• **WHAT YOU WILL DO**:
Omit all images. Write out the rest of the material exactly.

• **STORED DATA**:
───
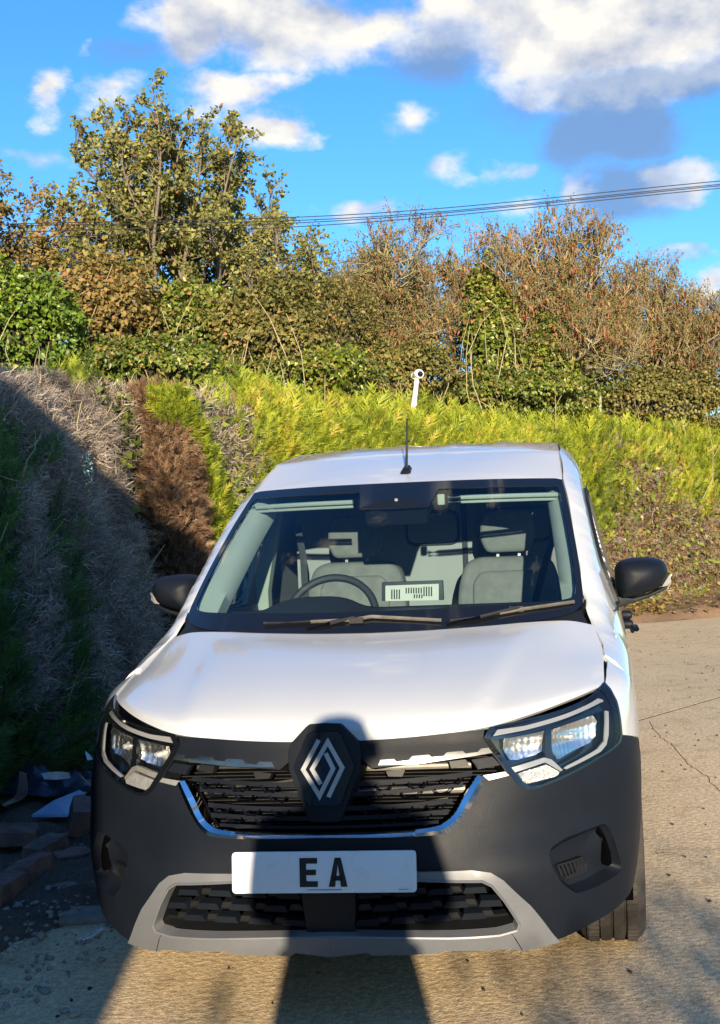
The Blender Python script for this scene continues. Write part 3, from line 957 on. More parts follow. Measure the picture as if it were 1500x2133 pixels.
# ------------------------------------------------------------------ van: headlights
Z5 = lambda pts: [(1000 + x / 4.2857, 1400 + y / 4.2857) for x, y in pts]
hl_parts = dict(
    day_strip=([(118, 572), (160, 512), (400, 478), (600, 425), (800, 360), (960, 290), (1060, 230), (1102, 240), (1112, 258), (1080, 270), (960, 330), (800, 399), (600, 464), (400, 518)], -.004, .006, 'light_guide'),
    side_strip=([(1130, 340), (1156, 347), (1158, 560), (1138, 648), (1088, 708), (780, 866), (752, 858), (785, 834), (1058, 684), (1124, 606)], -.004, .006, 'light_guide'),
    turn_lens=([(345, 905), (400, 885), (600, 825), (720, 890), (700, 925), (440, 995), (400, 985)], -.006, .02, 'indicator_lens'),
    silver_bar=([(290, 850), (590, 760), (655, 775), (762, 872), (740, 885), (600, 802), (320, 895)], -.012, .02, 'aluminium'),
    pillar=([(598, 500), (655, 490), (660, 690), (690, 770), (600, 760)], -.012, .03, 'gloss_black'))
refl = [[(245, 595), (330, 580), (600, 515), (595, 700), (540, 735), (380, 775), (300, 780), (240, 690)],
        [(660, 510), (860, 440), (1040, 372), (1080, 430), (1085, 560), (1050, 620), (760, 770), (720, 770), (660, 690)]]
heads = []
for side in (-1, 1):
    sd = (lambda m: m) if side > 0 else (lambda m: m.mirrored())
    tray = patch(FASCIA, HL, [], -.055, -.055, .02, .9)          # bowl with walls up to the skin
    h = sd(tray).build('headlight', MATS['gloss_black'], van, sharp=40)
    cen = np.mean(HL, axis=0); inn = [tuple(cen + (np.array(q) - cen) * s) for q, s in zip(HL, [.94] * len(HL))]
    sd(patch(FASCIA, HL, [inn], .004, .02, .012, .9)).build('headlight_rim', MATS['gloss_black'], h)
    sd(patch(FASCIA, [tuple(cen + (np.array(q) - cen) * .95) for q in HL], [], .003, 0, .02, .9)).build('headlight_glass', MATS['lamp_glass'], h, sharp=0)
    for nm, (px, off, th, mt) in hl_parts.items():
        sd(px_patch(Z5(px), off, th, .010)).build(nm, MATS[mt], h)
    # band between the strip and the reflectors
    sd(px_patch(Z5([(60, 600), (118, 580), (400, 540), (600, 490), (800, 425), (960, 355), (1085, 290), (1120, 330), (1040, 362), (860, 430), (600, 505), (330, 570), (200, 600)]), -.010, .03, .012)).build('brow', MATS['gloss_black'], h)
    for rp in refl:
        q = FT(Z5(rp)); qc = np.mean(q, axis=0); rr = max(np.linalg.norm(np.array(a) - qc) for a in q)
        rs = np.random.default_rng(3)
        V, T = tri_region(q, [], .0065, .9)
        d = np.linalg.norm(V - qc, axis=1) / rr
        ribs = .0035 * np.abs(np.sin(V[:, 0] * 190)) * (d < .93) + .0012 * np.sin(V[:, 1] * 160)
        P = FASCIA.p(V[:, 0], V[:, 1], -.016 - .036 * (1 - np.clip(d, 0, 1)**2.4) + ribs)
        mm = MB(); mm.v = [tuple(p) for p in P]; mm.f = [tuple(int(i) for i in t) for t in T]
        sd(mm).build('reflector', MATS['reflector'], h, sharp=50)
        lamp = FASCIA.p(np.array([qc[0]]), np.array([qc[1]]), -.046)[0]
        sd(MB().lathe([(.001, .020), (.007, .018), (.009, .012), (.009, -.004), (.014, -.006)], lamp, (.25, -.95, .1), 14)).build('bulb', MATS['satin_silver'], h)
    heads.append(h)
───
• **THE RESPONSE**:
The Blender Python script for this scene continues. Write part 3, from line 957 on. More parts follow. Measure the picture as if it were 1500x2133 pixels.
# ------------------------------------------------------------------ van: headlights
Z5 = lambda pts: [(1000 + x / 4.2857, 1400 + y / 4.2857) for x, y in pts]
hl_parts = dict(
    day_strip=([(118, 572), (160, 512), (400, 478), (600, 425), (800, 360), (960, 290), (1060, 230), (1102, 240), (1112, 258), (1080, 270), (960, 330), (800, 399), (600, 464), (400, 518)], -.004, .006, 'light_guide'),
    side_strip=([(1130, 340), (1156, 347), (1158, 560), (1138, 648), (1088, 708), (780, 866), (752, 858), (785, 834), (1058, 684), (1124, 606)], -.004, .006, 'light_guide'),
    turn_lens=([(345, 905), (400, 885), (600, 825), (720, 890), (700, 925), (440, 995), (400, 985)], -.006, .02, 'indicator_lens'),
    silver_bar=([(290, 850), (590, 760), (655, 775), (762, 872), (740, 885), (600, 802), (320, 895)], -.012, .02, 'aluminium'),
    pillar=([(598, 500), (655, 490), (660, 690), (690, 770), (600, 760)], -.012, .03, 'gloss_black'))
refl = [[(245, 595), (330, 580), (600, 515), (595, 700), (540, 735), (380, 775), (300, 780), (240, 690)],
        [(660, 510), (860, 440), (1040, 372), (1080, 430), (1085, 560), (1050, 620), (760, 770), (720, 770), (660, 690)]]
heads = []
for side in (-1, 1):
    sd = (lambda m: m) if side > 0 else (lambda m: m.mirrored())
    tray = patch(FASCIA, HL, [], -.055, -.055, .02, .9)          # bowl with walls up to the skin
    h = sd(tray).build('headlight', MATS['gloss_black'], van, sharp=40)
    cen = np.mean(HL, axis=0); inn = [tuple(cen + (np.array(q) - cen) * s) for q, s in zip(HL, [.94] * len(HL))]
    sd(patch(FASCIA, HL, [inn], .004, .02, .012, .9)).build('headlight_rim', MATS['gloss_black'], h)
    sd(patch(FASCIA, [tuple(cen + (np.array(q) - cen) * .95) for q in HL], [], .003, 0, .02, .9)).build('headlight_glass', MATS['lamp_glass'], h, sharp=0)
    for nm, (px, off, th, mt) in hl_parts.items():
        sd(px_patch(Z5(px), off, th, .010)).build(nm, MATS[mt], h)
    # band between the strip and the reflectors
    sd(px_patch(Z5([(60, 600), (118, 580), (400, 540), (600, 490), (800, 425), (960, 355), (1085, 290), (1120, 330), (1040, 362), (860, 430), (600, 505), (330, 570), (200, 600)]), -.010, .03, .012)).build('brow', MATS['gloss_black'], h)
    for rp in refl:
        q = FT(Z5(rp)); qc = np.mean(q, axis=0); rr = max(np.linalg.norm(np.array(a) - qc) for a in q)
        rs = np.random.default_rng(3)
        V, T = tri_region(q, [], .0065, .9)
        d = np.linalg.norm(V - qc, axis=1) / rr
        ribs = .0035 * np.abs(np.sin(V[:, 0] * 190)) * (d < .93) + .0012 * np.sin(V[:, 1] * 160)
        P = FASCIA.p(V[:, 0], V[:, 1], -.016 - .036 * (1 - np.clip(d, 0, 1)**2.4) + ribs)
        mm = MB(); mm.v = [tuple(p) for p in P]; mm.f = [tuple(int(i) for i in t) for t in T]
        sd(mm).build('reflector', MATS['reflector'], h, sharp=50)
        lamp = FASCIA.p(np.array([qc[0]]), np.array([qc[1]]), -.046)[0]
        sd(MB().lathe([(.001, .020), (.007, .018), (.009, .012), (.009, -.004), (.014, -.006)], lamp, (.25, -.95, .1), 14)).build('bulb', MATS['satin_silver'], h)
    heads.append(h)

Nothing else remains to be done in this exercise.